Last year I was so fixated on the commercials that, like millions of others, I held my water through most of the first half, fighting my tendency to mute or wink out during the commercials, and saved my departure for the half-time ceremonies. Bad move, for I ended up missing the great Wardrobe Malfunction that so set the moral hypocrites of our nation on edge and launched a thousand FCC fines. Actually, I returned to the game just in time to see a flasher streak across the screen for a brief moment, an event that seems to have been lost in history owing to Janet Jackson's starry nipple. Of course I got to watch the replays ad infinitum, and frankly, I thought the dance Justin Timberlake did with Jackson, culminating in that two-second partial disrobing, was pretty erotic. Even titillating.

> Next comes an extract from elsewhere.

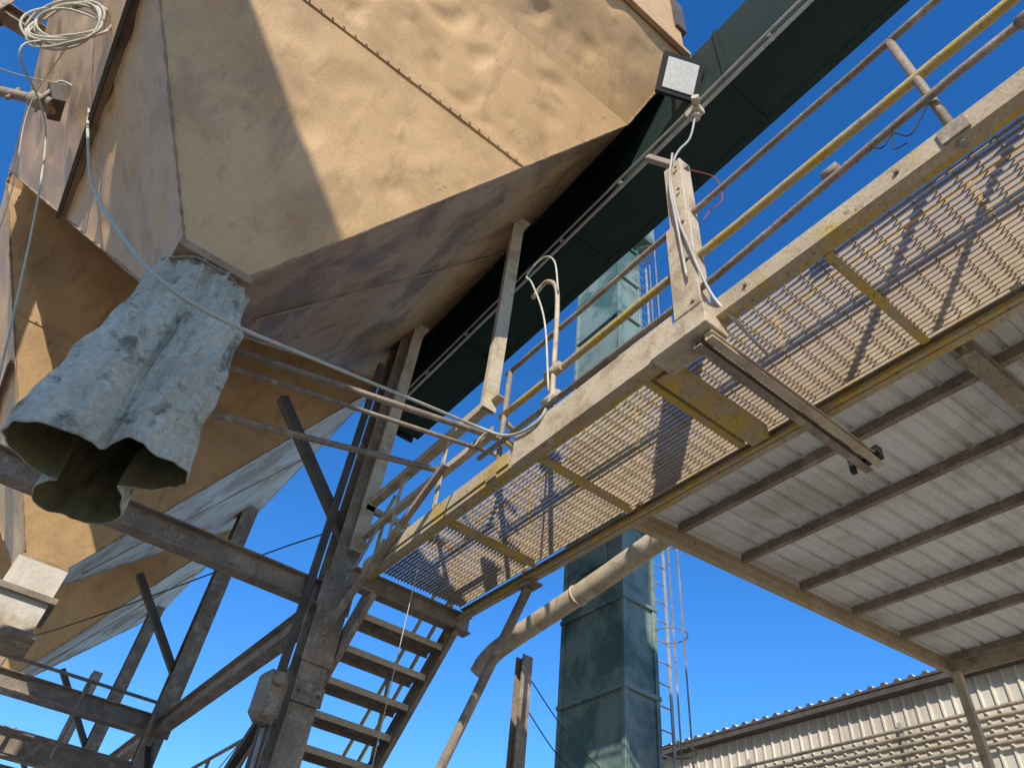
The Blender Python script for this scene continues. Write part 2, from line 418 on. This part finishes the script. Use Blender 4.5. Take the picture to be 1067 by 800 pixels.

But how dare the NFL, CBS, and anyone ever voting Democrat allow such a desecration of such a sacred sport as football by associating it, even obliquely, with women's breasts? Think of how offensive this must have been to the Bosom twins in the Bud Lite ads, not to mention all the females cheerleaders who've ever existed, whose appeal, of course, has been solely to the moral and intellectual advancement of the spectators.

Okay, I'm being just a bit ironic, but I think the Janet Jackson incident does give us some unhappy insight into the contradictions of our society. A follow-up incident later last year, when a pre-game promo featuring "Desperate Housewives" actor Nicolette Sheridan baring her boobs to Terrell Owens caused almost as big a brouhaha. Interestingly, the spot was supposed to feature John Madden, which would have made the hint of extracurricular play with the nymph rather funny. But when the gladiatorial Owens dropped his helmet and started making moves, jaws dropped. That suggested real animal sex, and probably more fun to watch than the game. This scenario proved too troubling to Red State Nation. Sport and sex are made to complement each other, I suppose, but not to mix. Hang the evildoer perpetrators! That's what happens in a parochial culture when conflicting hypocrisies collide. Very sad.

So the Game has moved from a curiosity to a marketing phenomenon to another battleground of the Culture Wars. And nobody seems to give a damn about the game itself, which actually has been very competitive in recent years, often going down to the last second. Who won last year? Okay, not too hard, the Patriots. But the year before that? Anyone? It was Tampa Bay. Who did they beat? Who cares? Oh look, Paul McCartney's doing the half-time show. How weird that he's really turning 64. Please pass the guacamole.